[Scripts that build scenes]
- - - - -
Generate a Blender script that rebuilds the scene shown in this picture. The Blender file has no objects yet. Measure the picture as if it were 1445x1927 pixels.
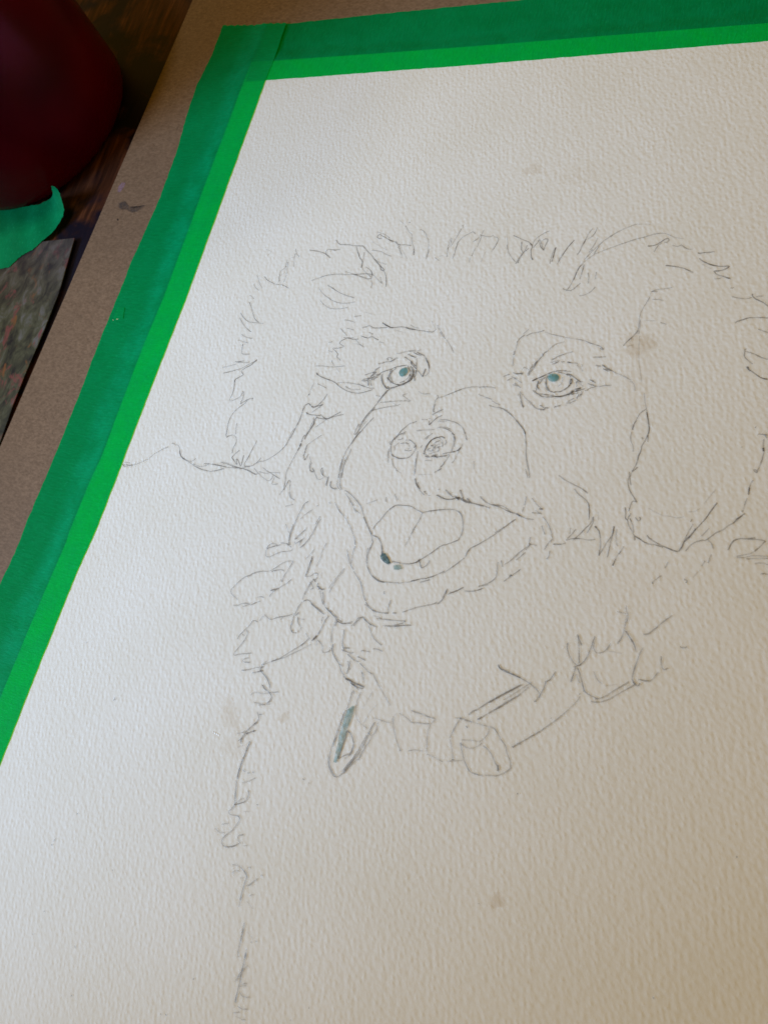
import bpy, bmesh, math, random
from mathutils import Matrix, Vector
random.seed(7)
S = bpy.context.scene
C = S.collection
MM = 0.001
CAM_M = [[0.9025874, 0.2684356, -0.3365684], [0.1600481, -0.9349899, -0.3165098], [-0.3996505, 0.2318106, -0.8868728]]
CAM_LOC = [155.977, -177.074, 163.001]

# ------------------------------------------------------------------ camera
cam_d = bpy.data.cameras.new("camera")
cam = bpy.data.objects.new("camera", cam_d)
C.objects.link(cam)
m = Matrix(CAM_M)                       # world -> camera (x right, y down, z forward)
rot = Matrix((m[0], -m[1], -m[2])).transposed()
cam.matrix_world = Matrix.Translation(Vector(CAM_LOC) * MM) @ rot.to_4x4()
cam_d.sensor_fit = 'VERTICAL'
cam_d.sensor_height = 36.0
cam_d.lens = 1450.0 / 1927.0 * 36.0
cam_d.clip_start = 0.005
cam_d.clip_end = 20.0
cam_d.dof.use_dof = True
cam_d.dof.focus_distance = 0.200
cam_d.dof.aperture_fstop = cam_d.lens / 1000 / 0.0009 
S.camera = cam

# ------------------------------------------------------------------ light
W = bpy.data.worlds.new("World")
S.world = W
W.use_nodes = True
bg = W.node_tree.nodes['Background']
bg.inputs['Color'].default_value = (1.0, 0.585, 0.07, 1)
bg.inputs['Strength'].default_value = 0.283

def area(name, loc, target, size, power, color, size_y=None):
    l = bpy.data.lights.new(name, 'AREA')
    l.shape = 'RECTANGLE'
    l.size = size
    l.size_y = size_y or size
    l.energy = power
    l.color = color
    o = bpy.data.objects.new(name, l)
    C.objects.link(o)
    o.location = loc
    o.rotation_euler = (Vector(target) - Vector(loc)).to_track_quat('-Z', 'Y').to_euler()
    return o
win = area('window_light', (-0.25, -0.30, 0.20), (0.05, -0.10, 0), 0.10, 0.184, (0.53, 0.82, 1.27), 0.30)
win.data.spread = math.radians(40)
# the long side of the window runs along the board
_d = (Vector((0.05, -0.10, 0)) - Vector((-0.25, -0.30, 0.20))).normalized()
_y = (Vector((0, 1, 0)) - Vector((0, 1, 0)).dot(_d) * _d).normalized()
_x = _y.cross(-_d)
win.rotation_euler = Matrix((_x, _y, -_d)).transposed().to_euler()
for nm, loc, pw, rad in (('desk_lamp', (-0.087, -0.045, 0.55), 2.1, 0.010), ('ceiling_lamp', (-0.333, -0.01, 0.55), 1.0, 0.03)):
    l = bpy.data.lights.new(nm, 'POINT'); l.energy = pw; l.shadow_soft_size = rad; l.color = (1.0, 0.93, 0.72)
    o = bpy.data.objects.new(nm, l); C.objects.link(o); o.location = loc
S.view_settings.view_transform = 'Standard'
S.view_settings.look = 'None'
S.view_settings.exposure = 0
S.view_settings.gamma = 1
S.cycles.transparent_max_bounces = 40
S.cycles.max_bounces = 10
S.cycles.caustics_refractive = False
S.cycles.caustics_reflective = False

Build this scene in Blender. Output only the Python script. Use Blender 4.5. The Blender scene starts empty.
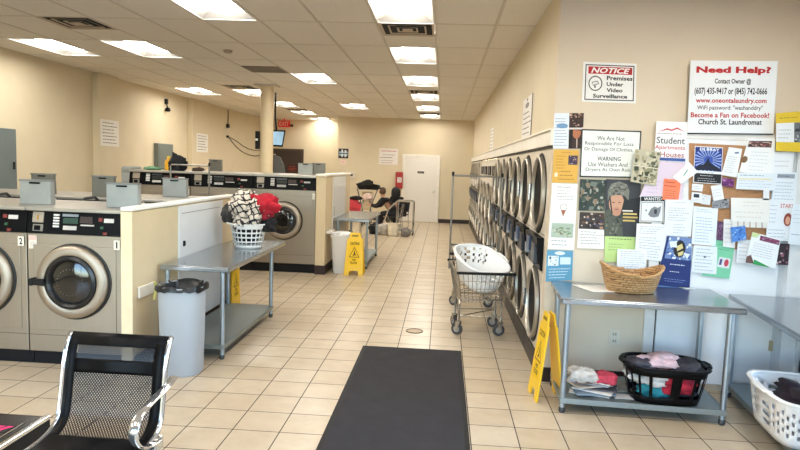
- - - - -
→ Directions for this task
From the entries above, output every line exactly and omit any image.

→ Reply
Generate a Blender script that rebuilds the scene shown in this picture. The Blender file has no objects yet. Measure the picture as if it were 1445x1927 pixels.
import bpy, bmesh, math, random
from mathutils import Matrix, Vector
random.seed(7)
S = bpy.context.scene
C = S.collection
MM = 0.001
CAM_M = [[0.9025874, 0.2684356, -0.3365684], [0.1600481, -0.9349899, -0.3165098], [-0.3996505, 0.2318106, -0.8868728]]
CAM_LOC = [155.977, -177.074, 163.001]

# ------------------------------------------------------------------ camera
cam_d = bpy.data.cameras.new("camera")
cam = bpy.data.objects.new("camera", cam_d)
C.objects.link(cam)
m = Matrix(CAM_M)                       # world -> camera (x right, y down, z forward)
rot = Matrix((m[0], -m[1], -m[2])).transposed()
cam.matrix_world = Matrix.Translation(Vector(CAM_LOC) * MM) @ rot.to_4x4()
cam_d.sensor_fit = 'VERTICAL'
cam_d.sensor_height = 36.0
cam_d.lens = 1450.0 / 1927.0 * 36.0
cam_d.clip_start = 0.005
cam_d.clip_end = 20.0
cam_d.dof.use_dof = True
cam_d.dof.focus_distance = 0.200
cam_d.dof.aperture_fstop = cam_d.lens / 1000 / 0.0009 
S.camera = cam

# ------------------------------------------------------------------ light
W = bpy.data.worlds.new("World")
S.world = W
W.use_nodes = True
bg = W.node_tree.nodes['Background']
bg.inputs['Color'].default_value = (1.0, 0.585, 0.07, 1)
bg.inputs['Strength'].default_value = 0.283

def area(name, loc, target, size, power, color, size_y=None):
    l = bpy.data.lights.new(name, 'AREA')
    l.shape = 'RECTANGLE'
    l.size = size
    l.size_y = size_y or size
    l.energy = power
    l.color = color
    o = bpy.data.objects.new(name, l)
    C.objects.link(o)
    o.location = loc
    o.rotation_euler = (Vector(target) - Vector(loc)).to_track_quat('-Z', 'Y').to_euler()
    return o
win = area('window_light', (-0.25, -0.30, 0.20), (0.05, -0.10, 0), 0.10, 0.184, (0.53, 0.82, 1.27), 0.30)
win.data.spread = math.radians(40)
# the long side of the window runs along the board
_d = (Vector((0.05, -0.10, 0)) - Vector((-0.25, -0.30, 0.20))).normalized()
_y = (Vector((0, 1, 0)) - Vector((0, 1, 0)).dot(_d) * _d).normalized()
_x = _y.cross(-_d)
win.rotation_euler = Matrix((_x, _y, -_d)).transposed().to_euler()
for nm, loc, pw, rad in (('desk_lamp', (-0.087, -0.045, 0.55), 2.1, 0.010), ('ceiling_lamp', (-0.333, -0.01, 0.55), 1.0, 0.03)):
    l = bpy.data.lights.new(nm, 'POINT'); l.energy = pw; l.shadow_soft_size = rad; l.color = (1.0, 0.93, 0.72)
    o = bpy.data.objects.new(nm, l); C.objects.link(o); o.location = loc
S.view_settings.view_transform = 'Standard'
S.view_settings.look = 'None'
S.view_settings.exposure = 0
S.view_settings.gamma = 1
S.cycles.transparent_max_bounces = 40
S.cycles.max_bounces = 10
S.cycles.caustics_refractive = False
S.cycles.caustics_reflective = False

Build this scene in Blender. Output only the Python script. Use Blender 4.5. The Blender scene starts empty.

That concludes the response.